Australian Taxation Office released Product Ruling 2024/1

February 21, 2024

The Australian Taxation Office (ATO) released Product Ruling 2024/1 on a technology-based apportionment, calculation, and reporting platform to ascertain fuel use for the purposes of calculating fuel tax credit entitlement.

Background

Fuel used in heavy vehicles (with a gross vehicle mass of greater than 4.5 tons) for traveling on a public road are entitled to a partial fuel tax credit of 20.8 cents per liter for liquid fuels such as diesel or petrol, while liquid fuel used for all other business purposes (e.g., to power machinery, for traveling off public roads in either heavy or light vehicles) are entitled to a full fuel tax credit of 49.6 cents per liter. If a vehicle travels on both public and non-public roads, or uses fuel to power machinery, it is necessary to apportion the fuel used between these activities and the apportionment methodology used must be “fair and reasonable.” 
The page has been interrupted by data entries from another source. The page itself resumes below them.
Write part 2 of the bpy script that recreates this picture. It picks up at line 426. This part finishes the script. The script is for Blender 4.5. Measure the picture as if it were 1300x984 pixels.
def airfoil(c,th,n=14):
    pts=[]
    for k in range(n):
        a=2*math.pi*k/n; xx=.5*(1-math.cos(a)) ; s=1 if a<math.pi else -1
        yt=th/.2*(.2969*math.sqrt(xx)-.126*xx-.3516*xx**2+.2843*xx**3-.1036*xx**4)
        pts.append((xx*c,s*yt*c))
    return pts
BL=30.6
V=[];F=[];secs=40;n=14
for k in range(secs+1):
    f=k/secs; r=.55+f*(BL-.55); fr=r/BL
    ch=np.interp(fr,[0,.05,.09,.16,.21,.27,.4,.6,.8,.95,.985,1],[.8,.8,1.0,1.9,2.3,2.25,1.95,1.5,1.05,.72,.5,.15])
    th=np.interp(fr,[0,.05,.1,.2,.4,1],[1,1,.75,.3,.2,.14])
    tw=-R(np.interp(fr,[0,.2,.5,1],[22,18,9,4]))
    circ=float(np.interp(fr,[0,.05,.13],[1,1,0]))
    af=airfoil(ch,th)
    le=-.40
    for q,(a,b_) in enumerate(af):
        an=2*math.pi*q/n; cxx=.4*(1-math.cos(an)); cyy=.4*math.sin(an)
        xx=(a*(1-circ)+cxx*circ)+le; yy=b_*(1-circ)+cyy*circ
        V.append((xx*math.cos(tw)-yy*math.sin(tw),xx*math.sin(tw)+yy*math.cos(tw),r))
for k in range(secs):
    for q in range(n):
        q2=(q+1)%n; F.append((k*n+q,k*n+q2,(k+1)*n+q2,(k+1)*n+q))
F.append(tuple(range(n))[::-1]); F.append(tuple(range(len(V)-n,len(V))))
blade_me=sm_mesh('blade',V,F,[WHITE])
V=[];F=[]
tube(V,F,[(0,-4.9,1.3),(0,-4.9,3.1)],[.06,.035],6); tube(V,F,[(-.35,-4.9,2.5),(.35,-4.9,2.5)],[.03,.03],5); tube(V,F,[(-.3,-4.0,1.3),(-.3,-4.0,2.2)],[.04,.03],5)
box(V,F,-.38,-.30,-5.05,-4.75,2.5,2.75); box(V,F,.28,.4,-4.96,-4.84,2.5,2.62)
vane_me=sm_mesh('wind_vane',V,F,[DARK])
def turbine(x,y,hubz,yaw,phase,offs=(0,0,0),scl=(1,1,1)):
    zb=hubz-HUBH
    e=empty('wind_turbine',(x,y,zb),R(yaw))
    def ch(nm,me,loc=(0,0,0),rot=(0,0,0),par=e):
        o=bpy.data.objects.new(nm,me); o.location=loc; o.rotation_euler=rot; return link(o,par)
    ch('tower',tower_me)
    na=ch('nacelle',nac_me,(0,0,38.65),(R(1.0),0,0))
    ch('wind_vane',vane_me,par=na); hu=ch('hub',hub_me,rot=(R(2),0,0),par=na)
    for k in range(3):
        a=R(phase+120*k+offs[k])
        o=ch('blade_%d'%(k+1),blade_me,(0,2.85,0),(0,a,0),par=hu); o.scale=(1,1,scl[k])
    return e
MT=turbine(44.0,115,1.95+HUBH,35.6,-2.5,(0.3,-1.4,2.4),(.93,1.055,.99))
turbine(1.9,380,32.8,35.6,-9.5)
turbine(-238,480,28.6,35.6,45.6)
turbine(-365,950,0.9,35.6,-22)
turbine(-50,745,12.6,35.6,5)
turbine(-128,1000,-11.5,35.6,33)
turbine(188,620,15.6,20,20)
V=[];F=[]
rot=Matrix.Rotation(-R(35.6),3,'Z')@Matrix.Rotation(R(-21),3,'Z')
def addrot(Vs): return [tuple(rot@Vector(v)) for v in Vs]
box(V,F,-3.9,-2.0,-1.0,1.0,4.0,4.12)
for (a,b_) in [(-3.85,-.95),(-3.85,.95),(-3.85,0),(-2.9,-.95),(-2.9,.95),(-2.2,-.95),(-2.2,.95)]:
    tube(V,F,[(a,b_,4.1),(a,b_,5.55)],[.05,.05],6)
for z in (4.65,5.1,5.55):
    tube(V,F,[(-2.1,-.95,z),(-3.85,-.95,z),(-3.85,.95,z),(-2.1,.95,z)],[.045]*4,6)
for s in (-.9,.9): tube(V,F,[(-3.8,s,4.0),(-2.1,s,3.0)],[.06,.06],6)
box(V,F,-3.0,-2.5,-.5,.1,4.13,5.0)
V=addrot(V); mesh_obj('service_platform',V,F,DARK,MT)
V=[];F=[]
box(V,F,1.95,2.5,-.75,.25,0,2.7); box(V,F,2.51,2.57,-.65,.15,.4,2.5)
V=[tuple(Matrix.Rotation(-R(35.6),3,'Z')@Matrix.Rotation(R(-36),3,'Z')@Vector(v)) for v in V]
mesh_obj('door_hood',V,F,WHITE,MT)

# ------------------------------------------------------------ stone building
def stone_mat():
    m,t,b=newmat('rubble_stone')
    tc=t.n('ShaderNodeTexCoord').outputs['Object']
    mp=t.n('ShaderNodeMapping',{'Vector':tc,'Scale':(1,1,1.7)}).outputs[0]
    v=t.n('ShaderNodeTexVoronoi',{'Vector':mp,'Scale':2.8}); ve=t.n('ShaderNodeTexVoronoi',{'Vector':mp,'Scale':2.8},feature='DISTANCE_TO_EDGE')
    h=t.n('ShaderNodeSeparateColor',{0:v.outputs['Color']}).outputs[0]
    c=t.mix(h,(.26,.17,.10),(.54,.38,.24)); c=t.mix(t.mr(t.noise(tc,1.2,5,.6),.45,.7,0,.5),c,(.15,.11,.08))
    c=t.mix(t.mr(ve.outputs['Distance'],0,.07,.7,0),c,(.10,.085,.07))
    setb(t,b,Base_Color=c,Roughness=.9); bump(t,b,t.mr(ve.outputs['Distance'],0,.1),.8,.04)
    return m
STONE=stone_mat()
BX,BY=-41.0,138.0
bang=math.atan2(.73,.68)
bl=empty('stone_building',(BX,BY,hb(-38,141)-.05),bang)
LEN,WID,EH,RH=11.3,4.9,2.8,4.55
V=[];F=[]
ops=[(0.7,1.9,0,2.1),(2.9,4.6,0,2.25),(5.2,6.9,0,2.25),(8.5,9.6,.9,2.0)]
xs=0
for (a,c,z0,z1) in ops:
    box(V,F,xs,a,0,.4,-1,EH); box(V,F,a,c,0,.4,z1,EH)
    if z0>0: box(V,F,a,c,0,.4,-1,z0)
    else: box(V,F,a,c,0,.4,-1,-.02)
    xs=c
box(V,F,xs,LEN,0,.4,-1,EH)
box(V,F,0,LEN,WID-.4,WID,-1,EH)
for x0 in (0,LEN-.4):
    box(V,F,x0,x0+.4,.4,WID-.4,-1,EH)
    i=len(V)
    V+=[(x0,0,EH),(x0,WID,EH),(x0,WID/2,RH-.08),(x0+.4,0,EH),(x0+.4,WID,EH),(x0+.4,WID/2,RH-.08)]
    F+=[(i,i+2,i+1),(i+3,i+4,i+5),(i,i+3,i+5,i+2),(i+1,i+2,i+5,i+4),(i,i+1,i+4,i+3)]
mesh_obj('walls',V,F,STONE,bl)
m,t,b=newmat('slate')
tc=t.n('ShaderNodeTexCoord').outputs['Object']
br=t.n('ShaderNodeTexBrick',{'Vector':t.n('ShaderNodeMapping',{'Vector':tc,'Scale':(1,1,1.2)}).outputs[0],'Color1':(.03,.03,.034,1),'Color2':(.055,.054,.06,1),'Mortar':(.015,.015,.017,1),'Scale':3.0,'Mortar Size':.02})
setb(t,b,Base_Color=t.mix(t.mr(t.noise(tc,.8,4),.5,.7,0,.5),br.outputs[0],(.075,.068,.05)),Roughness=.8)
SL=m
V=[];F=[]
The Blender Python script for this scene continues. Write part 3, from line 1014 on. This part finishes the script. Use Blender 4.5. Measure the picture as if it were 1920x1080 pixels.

The ATO has previously released guidance (Taxpayer Alert TA 2021/3) that outlines its concerns around the use of global positioning system (GPS) technology products for the substantiation of fuel tax credit claims, and the ATO recommends that taxpayers obtain a product ruling for any fuel tax credit technology. Product rulings, if they are used as intended, protect taxpayers from paying more tax, penalties, or interest if the ATO subsequently takes a different view of a taxpayer’s fuel tax credit claim.